The sad thing is that anyone who actually takes the time to read the primary sources on modesty quickly realizes that most of these requirements are optional chumros that are being presented as basic minimums. Are there some communities where these are standard? Of course there are and women entering those communities should show respect for their surroundings by dressing appropriately. But it is wrong for self-appointed zealots to take their extreme position and present it as the norm everywhere.
Sometimes I wonder if the Chareidi community understands the negative impact this chumra-of-the-week attitude has on our spiritual standing. Consider the following: women are obligated in less mitzvos than men. The reason given is that women have a naturally higher spiritual standing and therefore require less rigid rules to climb up the ladder to God, as it were.
In simpler terms, if you have two children, one of whom is naughty and one of whom is well behaved, who are you going to keep on a tight leash and who are you going to let roam freely? The answer is obvious.
By creating all these excessive rules, perhaps out of a sense of Taliban-envy, the Chareidi community is saying something significant about their community's spiritual standing: it sucks. Its members are way down the ladder and need more and more rules to rise up. Not exactly the most encouraging way to motivate someone to be a better Jew.

6 comments:

LTC said...

Excellent. Only criticism is that the 7th line from the end should read: "fewer mitzvos than men." Not "less."

mother in israel said...

The haredi community has a serious problem concerning how a significant number of their women dress. I heard about a wedding where the two sides got into a fight about the bride's neckline.

David said...

Doesn't it also seem a bit odd that women have absolutely no say in how women are permitted to dress?

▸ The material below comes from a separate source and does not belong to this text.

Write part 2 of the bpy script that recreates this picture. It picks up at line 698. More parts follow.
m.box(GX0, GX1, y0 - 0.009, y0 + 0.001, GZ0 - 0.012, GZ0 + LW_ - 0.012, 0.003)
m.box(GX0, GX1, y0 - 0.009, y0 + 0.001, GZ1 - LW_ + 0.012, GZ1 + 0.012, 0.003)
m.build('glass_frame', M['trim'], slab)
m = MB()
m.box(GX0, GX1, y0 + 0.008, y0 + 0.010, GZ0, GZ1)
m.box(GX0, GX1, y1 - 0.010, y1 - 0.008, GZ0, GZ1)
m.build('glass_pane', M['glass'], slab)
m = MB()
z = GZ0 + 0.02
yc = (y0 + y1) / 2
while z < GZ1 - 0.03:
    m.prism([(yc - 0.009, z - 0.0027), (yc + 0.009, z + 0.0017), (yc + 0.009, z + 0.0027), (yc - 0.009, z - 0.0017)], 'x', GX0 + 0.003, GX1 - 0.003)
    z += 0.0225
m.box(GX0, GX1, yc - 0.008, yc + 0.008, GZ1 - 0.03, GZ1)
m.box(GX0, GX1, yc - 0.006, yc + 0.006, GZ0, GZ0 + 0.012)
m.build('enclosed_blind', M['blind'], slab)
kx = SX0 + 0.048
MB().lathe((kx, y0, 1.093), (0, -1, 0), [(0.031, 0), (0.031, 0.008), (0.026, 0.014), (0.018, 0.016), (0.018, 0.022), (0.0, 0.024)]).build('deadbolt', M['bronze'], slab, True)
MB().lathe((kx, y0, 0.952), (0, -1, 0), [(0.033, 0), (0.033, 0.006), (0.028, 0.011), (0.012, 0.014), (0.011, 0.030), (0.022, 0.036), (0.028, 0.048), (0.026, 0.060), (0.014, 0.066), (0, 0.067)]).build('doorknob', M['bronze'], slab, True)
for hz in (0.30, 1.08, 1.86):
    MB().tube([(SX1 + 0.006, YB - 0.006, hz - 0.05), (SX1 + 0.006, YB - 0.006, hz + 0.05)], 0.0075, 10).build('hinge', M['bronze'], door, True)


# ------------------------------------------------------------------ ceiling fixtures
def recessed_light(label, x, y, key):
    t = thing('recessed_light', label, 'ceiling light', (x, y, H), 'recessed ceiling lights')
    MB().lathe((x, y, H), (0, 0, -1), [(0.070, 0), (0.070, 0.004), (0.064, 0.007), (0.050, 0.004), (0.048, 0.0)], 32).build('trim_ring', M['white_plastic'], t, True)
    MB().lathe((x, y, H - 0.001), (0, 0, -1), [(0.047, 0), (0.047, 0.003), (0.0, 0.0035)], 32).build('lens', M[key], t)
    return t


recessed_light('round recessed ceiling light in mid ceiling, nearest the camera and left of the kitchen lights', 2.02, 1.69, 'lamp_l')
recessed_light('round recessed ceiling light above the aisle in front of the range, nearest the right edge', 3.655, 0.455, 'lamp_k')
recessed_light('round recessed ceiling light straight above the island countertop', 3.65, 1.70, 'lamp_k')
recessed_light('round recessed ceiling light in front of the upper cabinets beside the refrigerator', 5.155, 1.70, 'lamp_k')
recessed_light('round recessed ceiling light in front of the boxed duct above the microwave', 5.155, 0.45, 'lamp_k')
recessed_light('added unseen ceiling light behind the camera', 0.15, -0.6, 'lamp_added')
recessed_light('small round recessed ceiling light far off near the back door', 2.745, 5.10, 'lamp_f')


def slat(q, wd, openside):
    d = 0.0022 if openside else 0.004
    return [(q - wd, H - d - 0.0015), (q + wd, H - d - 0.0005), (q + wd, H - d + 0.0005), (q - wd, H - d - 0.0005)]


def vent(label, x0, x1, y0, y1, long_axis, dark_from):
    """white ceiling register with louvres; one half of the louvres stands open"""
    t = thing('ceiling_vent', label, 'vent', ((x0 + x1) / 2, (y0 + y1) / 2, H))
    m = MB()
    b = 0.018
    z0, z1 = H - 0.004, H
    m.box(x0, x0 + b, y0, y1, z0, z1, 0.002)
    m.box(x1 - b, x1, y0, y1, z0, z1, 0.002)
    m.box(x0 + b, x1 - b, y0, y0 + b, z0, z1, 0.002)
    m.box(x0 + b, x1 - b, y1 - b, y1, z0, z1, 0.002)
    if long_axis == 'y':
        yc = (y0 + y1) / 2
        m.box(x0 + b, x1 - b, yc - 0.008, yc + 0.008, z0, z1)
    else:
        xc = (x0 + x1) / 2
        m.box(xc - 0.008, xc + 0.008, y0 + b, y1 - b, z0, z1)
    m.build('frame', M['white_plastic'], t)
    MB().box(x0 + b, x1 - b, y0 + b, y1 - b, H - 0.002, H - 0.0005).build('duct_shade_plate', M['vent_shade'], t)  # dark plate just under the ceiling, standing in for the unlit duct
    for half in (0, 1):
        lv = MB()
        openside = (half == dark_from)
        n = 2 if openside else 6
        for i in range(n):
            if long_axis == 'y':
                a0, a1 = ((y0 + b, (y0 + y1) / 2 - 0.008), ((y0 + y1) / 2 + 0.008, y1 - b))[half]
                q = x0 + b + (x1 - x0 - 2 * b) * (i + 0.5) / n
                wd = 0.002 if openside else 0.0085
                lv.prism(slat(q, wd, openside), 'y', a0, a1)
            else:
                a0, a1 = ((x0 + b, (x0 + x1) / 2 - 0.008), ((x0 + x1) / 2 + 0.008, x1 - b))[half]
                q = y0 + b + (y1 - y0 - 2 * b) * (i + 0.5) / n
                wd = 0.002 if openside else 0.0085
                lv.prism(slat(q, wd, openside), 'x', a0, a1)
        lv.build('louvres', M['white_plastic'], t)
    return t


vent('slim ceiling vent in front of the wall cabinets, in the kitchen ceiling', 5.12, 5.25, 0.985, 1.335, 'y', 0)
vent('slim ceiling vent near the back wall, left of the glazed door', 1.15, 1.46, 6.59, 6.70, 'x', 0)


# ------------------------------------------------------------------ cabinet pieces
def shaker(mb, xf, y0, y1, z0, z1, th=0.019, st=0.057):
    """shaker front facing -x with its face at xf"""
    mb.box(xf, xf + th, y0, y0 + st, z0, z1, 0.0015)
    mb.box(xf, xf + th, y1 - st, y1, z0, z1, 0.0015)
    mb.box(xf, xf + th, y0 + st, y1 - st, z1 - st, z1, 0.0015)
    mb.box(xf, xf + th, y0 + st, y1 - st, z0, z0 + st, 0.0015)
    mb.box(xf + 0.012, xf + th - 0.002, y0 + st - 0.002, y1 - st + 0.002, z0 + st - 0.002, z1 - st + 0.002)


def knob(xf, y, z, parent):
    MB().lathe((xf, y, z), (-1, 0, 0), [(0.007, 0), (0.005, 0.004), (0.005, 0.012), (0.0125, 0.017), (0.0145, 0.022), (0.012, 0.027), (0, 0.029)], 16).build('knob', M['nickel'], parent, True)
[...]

As to the shtreimel, I was not aware that it was of Mongol origin; I'd thought it was Polish. In any case, why anyone in Israel would have cause to wear it is beyond me. I saw people wearing them in Brooklyn one hot summer day a couple of years ago, and was amused. But, since the mesorah is that Moshe Rabbbeinu wore one (check your Hasidic coloring books), it's obvious that this is the Hat that all Jews should wear.

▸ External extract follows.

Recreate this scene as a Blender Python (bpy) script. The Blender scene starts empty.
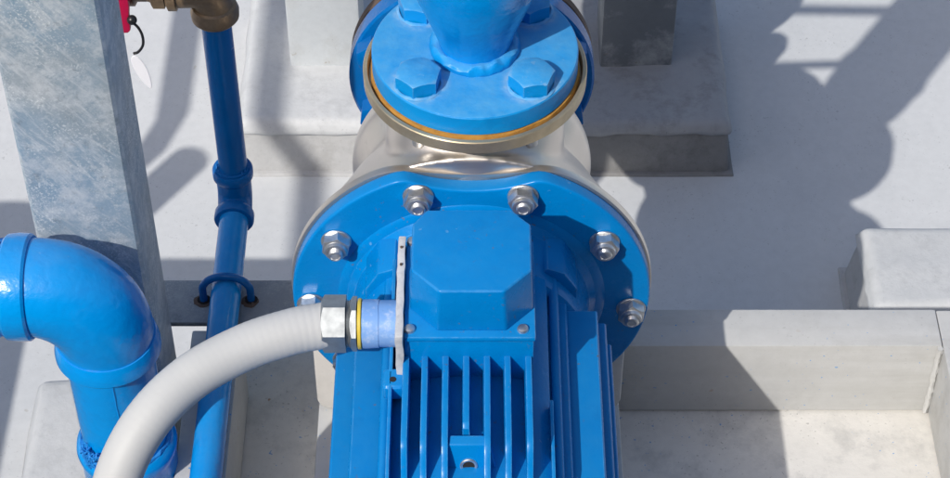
import bpy, bmesh, math, random
from mathutils import Vector, Matrix, noise
R = math.radians
PI = math.pi
random.seed(7)
sc = bpy.context.scene
COL = sc.collection

# ------------------------------------------------------------------ materials
class NT:
    def __init__(s, name):
        s.m = bpy.data.materials.new(name); s.m.use_nodes = True
        s.t = s.m.node_tree; s.n = s.t.nodes; s.l = s.t.links
        s.b = s.n['Principled BSDF']
        s.tc = s.n.new('ShaderNodeTexCoord')
    def node(s, typ, **kw):
        n = s.n.new(typ)
        for k, v in kw.items():
            if k in n.inputs: 
                if hasattr(v, 'is_output') or isinstance(v, bpy.types.NodeSocket): s.l.new(v, n.inputs[k])
                else: n.inputs[k].default_value = v
            else: setattr(n, k, v)
        return n
    def coord(s, scale=(1, 1, 1), rot=(0, 0, 0), kind='POINT'):
        mp = s.n.new('ShaderNodeMapping'); mp.vector_type = kind
        mp.inputs['Scale'].default_value = scale; mp.inputs['Rotation'].default_value = rot
        s.l.new(s.tc.outputs['Object'], mp.inputs['Vector'])
        return mp.outputs['Vector']
    def noise(s, scale, detail=4, rough=.6, vec=None, dist=0):
        n = s.node('ShaderNodeTexNoise', Scale=scale, Detail=detail, Roughness=rough, Distortion=dist)
        s.l.new(vec if vec is not None else s.tc.outputs['Object'], n.inputs['Vector'])
        return n.outputs['Fac']
    def ramp(s, fac, stops):
        r = s.n.new('ShaderNodeValToRGB'); e = r.color_ramp.elements
        while len(e) < len(stops): e.new(.5)
        for q, (p, c) in zip(e, stops):
            q.position = p
            q.color = (c, c, c, 1) if isinstance(c, (int, float)) else (*c, 1)
        s.l.new(fac, r.inputs['Fac'])
        return r.outputs['Color']
    def mix(s, fac, a, b):
        n = s.n.new('ShaderNodeMix'); n.data_type = 'RGBA'
        for i, v in ((0, fac), (6, a), (7, b)):
            if isinstance(v, bpy.types.NodeSocket): s.l.new(v, n.inputs[i])
            elif isinstance(v, (int, float)): n.inputs[i].default_value = v
            else: n.inputs[i].default_value = (*v, 1)
        return n.outputs[2]
    def math(s, op, a, b=0.):
        n = s.n.new('ShaderNodeMath'); n.operation = op
        for i, v in ((0, a), (1, b)):
            if isinstance(v, bpy.types.NodeSocket): s.l.new(v, n.inputs[i])
            else: n.inputs[i].default_value = v
        return n.outputs[0]
    def bump(s, h, strength=.3, dist=.001, prev=None):
        n = s.node('ShaderNodeBump', Strength=strength, Distance=dist)
        s.l.new(h, n.inputs['Height'])
        if prev is not None: s.l.new(prev, n.inputs['Normal'])
        return n.outputs['Normal']
    def set(s, **kw):
        names = dict(color='Base Color', rough='Roughness', metal='Metallic', normal='Normal', spec='Specular IOR Level',
                     coat='Coat Weight', coat_rough='Coat Roughness', trans='Transmission Weight', sss='Subsurface Weight')
        for k, v in kw.items():
            i = s.b.inputs[names[k]]
            if isinstance(v, bpy.types.NodeSocket): s.l.new(v, i)
            elif isinstance(v, tuple): i.default_value = (*v, 1)
            else: i.default_value = v
        return s.m

def paint(name, base, light, dark, rough=.32, spec=.3, rust=0., halo=False, wear=0., *, dust=(.30, .38, .45), dust_amt=.25, chip=.0, peel=.22, runs=0.):
    n = NT(name)
    c = n.mix(n.ramp(n.noise(14, 5, .6), [(.35, 0.), (.68, 1.)]), base, light)
    c = n.mix(n.ramp(n.noise(34, 5, .65), [(.55, 0.), (.75, .6)]), c, dark)
    up = n.n.new('ShaderNodeNewGeometry')
    sx = n.n.new('ShaderNodeSeparateXYZ'); n.l.new(up.outputs['Normal'], sx.inputs[0])
    top = n.ramp(sx.outputs['Z'], [(.55, 0.), (.98, 1.)])
    d = n.math('MULTIPLY', n.ramp(n.noise(55, 8, .72), [(.3, .2), (.75, 1.)]), n.math('MULTIPLY', top, dust_amt))
    c = n.mix(d, c, dust)
    if chip > 0:
        ch = n.ramp(n.noise(160, 3, .5), [(.74 - chip, 0.), (.76 - chip, 1.)])
        ch = n.math('MULTIPLY', ch, n.ramp(n.noise(18, 3, .5), [(.56, 0.), (.68, .55)]))
        c = n.mix(ch, c, (.20, .38, .58))
    if wear:     # paint rubbed pale along edges and corners
        bv_ = n.node('ShaderNodeBevel', Radius=.0016); bv_.samples = 4
        vm = n.n.new('ShaderNodeVectorMath'); vm.operation = 'DOT_PRODUCT'
        n.l.new(bv_.outputs['Normal'], vm.inputs[0]); n.l.new(up.outputs['Normal'], vm.inputs[1])
        ed = n.ramp(n.math('SUBTRACT', 1., vm.outputs['Value']), [(.012, 0.), (.09, 1.)])
        ed = n.math('MULTIPLY', ed, n.ramp(n.noise(75, 5, .7), [(.42, .08), (.66, 1.)]))
        c = n.mix(n.math('MULTIPLY', ed, wear), c, (.16, .40, .66))
    if halo:     # pale dust caught round the four bolts
        sx2 = n.n.new('ShaderNodeSeparateXYZ'); n.l.new(n.tc.outputs['Object'], sx2.inputs[0])
        ax = n.math('SUBTRACT', n.math('ABSOLUTE', sx2.outputs['X']), .0442); ay = n.math('SUBTRACT', n.math('ABSOLUTE', sx2.outputs['Y']), .0442)
        db = n.math('SQRT', n.math('ADD', n.math('MULTIPLY', ax, ax), n.math('MULTIPLY', ay, ay)))
        db = n.math('ADD', db, n.math('MULTIPLY', n.noise(90, 4), .008))
        hl = n.math('MULTIPLY', n.ramp(db, [(.0205, 0.), (.0225, .8), (.0262, .25), (.030, 0.)]), top)
        hl = n.math('MULTIPLY', hl, n.ramp(n.noise(120, 4, .6), [(.35, .15), (.6, 1.)]))
        c = n.mix(hl, c, (.30, .46, .60))
    if rust:
        rs = n.math('MULTIPLY', n.ramp(n.noise(230, 3, .6), [(.64, 0.), (.70, 1.)]), n.ramp(n.noise(22, 4, .6), [(.5, 0.), (.66, rust)]))
        c = n.mix(rs, c, (.13, .085, .045))
    nm = n.bump(n.noise(170, 3, .5), peel, .0012)
    nm = n.bump(n.noise(30, 3, .5), peel * .9, .004, nm)
    r = n.math('ADD', n.math('MULTIPLY', n.noise(40, 5, .6), .22), rough - .1)
    r = n.math('ADD', r, n.math('MULTIPLY', d, .5))
    return n.set(color=c, rough=r, normal=nm, spec=spec)

M = {}
M['pipe_paint'] = paint('sky_blue_pipe_paint', (.0, .252, .68), (.0, .275, .71), (.0, .205, .60), .19, .42, dust_amt=.10, chip=.05, peel=.4)
M['flange_paint'] = paint('dusty_blue_flange_paint', (.0, .235, .60), (.002, .26, .63), (.0, .195, .52), .36, .3, 0., True, .6, dust=(.13, .37, .58), dust_amt=.6, chip=.08, peel=.35)
M['motor_paint'] = paint('motor_blue_paint', (.0, .182, .51), (.0, .20, .54), (.0, .148, .44), .26, .22, .8, False, .85, dust=(.05, .26, .48), dust_amt=.22, chip=.07, peel=.16)
M['small_paint'] = paint('shaded_blue_pipe_paint', (.0, .115, .38), (.0, .13, .42), (.0, .09, .33), .22, dust_amt=.05, chip=.03, peel=.35)  # pipe blue with shade put into the colour, for parts in shadow

def steel_stainless():
    n = NT('brushed_stainless')
    v = n.coord((1, 1, 1))
    c = n.mix(n.ramp(n.noise(9, 6, .65), [(.3, 0.), (.7, 1.)]), (.66, .605, .545), (.74, .69, .63))
    c = n.mix(n.ramp(n.noise(60, 6, .7), [(.60, 0.), (.8, .5)]), c, (.42, .37, .32))
    br = n.noise(24, 4, .6)
    r = n.math('ADD', n.math('MULTIPLY', br, .14), .31)
    nm = n.bump(n.noise(260, 3, .6, n.coord((.6, 3, .6))), .03, .0004)
    # straw-brown heat tint round the weld of the neck
    sx = n.n.new('ShaderNodeSeparateXYZ'); n.l.new(n.tc.outputs['Object'], sx.inputs[0])
    dx = n.math('SUBTRACT', sx.outputs['X'], .003); dy = n.math('SUBTRACT', sx.outputs['Y'], .072)
    dd = n.math('SQRT', n.math('ADD', n.math('MULTIPLY', dx, dx), n.math('MULTIPLY', dy, dy)))
    dd = n.math('ADD', dd, n.math('MULTIPLY', n.noise(38, 4), .016))
    tint = n.ramp(dd, [(.054, 0.), (.063, .75), (.070, .1), (.085, 0.)])
    tint = n.math('MULTIPLY', tint, n.ramp(sx.outputs['Z'], [(.26, 0.), (.29, 1.)]))
    c = n.mix(tint, c, (.30, .20, .13))
    return n.set(color=c, rough=r, metal=.93, normal=nm)
M['stainless'] = steel_stainless()

def zinc(name, col, rough=.28, scale=120, metal=.9):
    n = NT(name)
    c = n.mix(n.ramp(n.noise(scale, 5, .65), [(.35, 0.), (.7, 1.)]), col, tuple(x * .72 for x in col))
    r = n.math('ADD', n.math('MULTIPLY', n.noise(scale * 2, 4, .6), .25), rough - .08)
    return n.set(color=c, rough=r, metal=metal, normal=n.bump(n.noise(scale * 3, 2), .08, .0005))
M['zinc'] = zinc('bright_zinc', (.66, .67, .68), .33, 180)
M['zinc_dull'] = zinc('dull_zinc', (.42, .445, .46), .52, 60)

def galvanised(name, a, b, pale, metal=.4, blue=None, scr=1.):
    n = NT(name)
    c = n.mix(n.ramp(n.noise(9, 6, .7), [(.32, 0.), (.68, 1.)]), a, b)
    if blue: c = n.mix(n.ramp(n.noise(6.5, 3, .5), [(.45, 0.), (.60, .8)]), c, blue)  # blue patches: reflection of blue pipe and sky put into the colour
    vo = n.node('ShaderNodeTexVoronoi', Scale=75.); vo.feature = 'F1'
    n.l.new(n.coord((1, 1, .8)), vo.inputs['Vector'])
    sp = n.node('ShaderNodeSeparateColor'); n.l.new(vo.outputs['Color'], sp.inputs[0])
    c = n.mix(n.math('MULTIPLY', sp.outputs[0], .16), c, pale)
    cl = n.noise(34, 10, .8)
    c = n.mix(n.ramp(cl, [(.47, 0.), (.60, .62)]), c, pale)
    # long slanting scrapes, then finer ones
    for sc_, st, an, lo, am in ((120, 6, 36, .56, .34), (210, 9, 43, .56, .42), (300, 10, 30, .57, .40)):
        v = n.coord((1, 1, st), (0, R(-an), 0), 'TEXTURE')
        m_ = n.ramp(n.noise(sc_, 4, .6, v), [(lo, 0.), (lo + .07, am * scr)])
        m_ = n.math('MULTIPLY', m_, n.ramp(n.noise(8, 3), [(.38, 0.), (.6, 1.)]))
        c = n.mix(m_, c, pale)
    fl = n.noise(620, 2, .5)
    fm = n.math('MULTIPLY', n.ramp(fl, [(.57, 0.), (.63, .9)]), n.ramp(n.noise(15, 4, .6), [(.42, .1), (.62, 1.)]))
    c = n.mix(fm, c, tuple(min(.8, x * 1.2) for x in pale))
    dk = n.noise(80, 7, .75)
    c = n.mix(n.ramp(dk, [(.56, 0.), (.72, .6)]), c, tuple(x * .5 for x in a))
    r = n.math('ADD', n.math('MULTIPLY', n.noise(30, 6, .7), .35), .30)
    return n.set(color=c, rough=r, metal=metal, normal=n.bump(n.noise(160, 6, .65), .25, .001))
M['galv'] = galvanised('galvanised_steel', (.27, .325, .36), (.36, .405, .43), (.64, .675, .69), .22, (.23, .355, .47))
M['galv_dull'] = galvanised('weathered_galvanised', (.22, .245, .27), (.28, .30, .32), (.37, .39, .40), .2, None, .5)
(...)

Mighty Garnel Ironheart said...

Yes, it's Polish because the Polish gentry copies the Mongols who had been occupying the area.

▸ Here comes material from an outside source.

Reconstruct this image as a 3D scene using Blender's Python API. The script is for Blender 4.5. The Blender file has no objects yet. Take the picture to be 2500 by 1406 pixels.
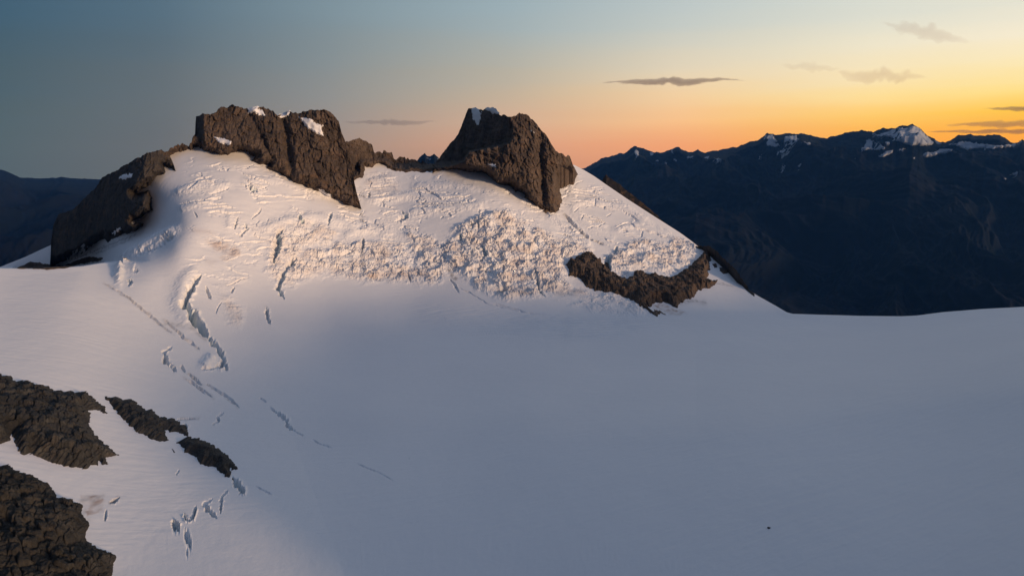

And yes, it's very odd that women have no say, except they possibly do. With the whole mehadrin bus crap going on, there are still chareidi women who openly say that they prefer being segregated to the back of the bus. I'm sure there are women giving "shiurim" who are gloryfing this clothing style.

And Moshe didn't wear a shtreiml. He wore a kovah tembel. My Zionist colouring book said so.

David said...

Wow. Genghis Khan's keppy gets cold in Mongolia, so he stuffs it into a dead little furry critter for warmth. A Pole thinks it looks like a spiffy idea, and copies him, thus staying warm during the wretched winters in Krakow. A Jewish guy admires the Pole's hat, and adopts it for the same reason. The Jew then leaves it to his son, who moves to Israel... and keeps wearing it.

The whole thing sounds like an ethnic joke:
A Mongol, a Pole and a Jew walk into a bar wearing fur hats. The Mongol says-- "Hey, guys, it's really pretty darned hot in here." The Pole says: "What say we take off the fur hats?" The Jews says; "Never!"

Ok, it needs work.

Garnel Ironheart said...

And in 1993 some French designer dressed his female models in shtreimls and kaftans and tried to make it the in style for that fall!

What amazes me is that while the Mongols and Poles probably just had one basic style, there must be dozens of them now, the widths, heights, colours, all that. And it all matters more than what's inside the person!